Dancing Machine!
I love to dance. I don't claim to be super talented at it, but I love to do it nonetheless. When I am out there I really feel the music and get caught up in the moment. Dancing is one of the few times, my mind is totally empty of all the responsibilities and thoughts that generally cloud my mind. I honestly cannot see myself with a man who will not dance with me. Mostly b/c he will not appreciate me going out to clubs all the time without him so that I can get my dance on. If I go too long without, I actually get depressed.
What really sucks is that as much as I like it, I can only really dance to good music. Back in the day before I realized how powerful words were, I could ignore lyrics and get really caught up in the beat and music. Now I can't even let go if the lyrics are crap b/c I don't want that negativity in my universe. So being here in Detroit, what can sometimes be an entertainment wasteland for someone with my tastes, I often feel starved for musical and dance satisfaction. This of course is why I am opening up my own lounge. Most people open clubs in order to make money. In fact, if they don't understand that they are in the business of selling drinks they will probably go out of business. My spot is selling a lifestyle. It is a secondary venture that I am doing purely for recreational reasons. I am totally committed to only have music and events that I can stomach. There will be no negativity in my space.
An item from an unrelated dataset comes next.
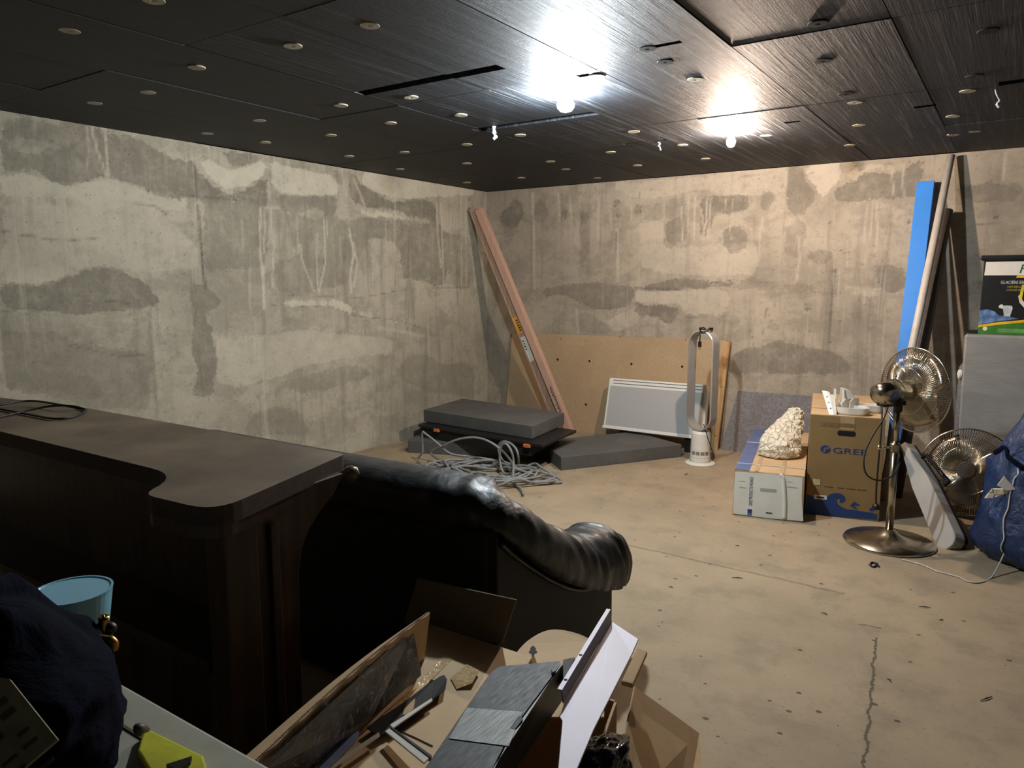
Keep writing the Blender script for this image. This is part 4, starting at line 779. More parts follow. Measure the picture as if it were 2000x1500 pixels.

I just submitted my application to win a trip for two to LA for the final of Dancing With the Starts. One of my best friends Autwan (fellow dance lover) is my partner. Hopefully we are selected to be one of the top 16 couples to tryout on Tuesday, but either way I am glad we put our hat in the the competition. Too many times people don't even try, you never know what could happen. I could use a 3 day 2 night trip to LA right about now. A sistah needs a VACATION!!!!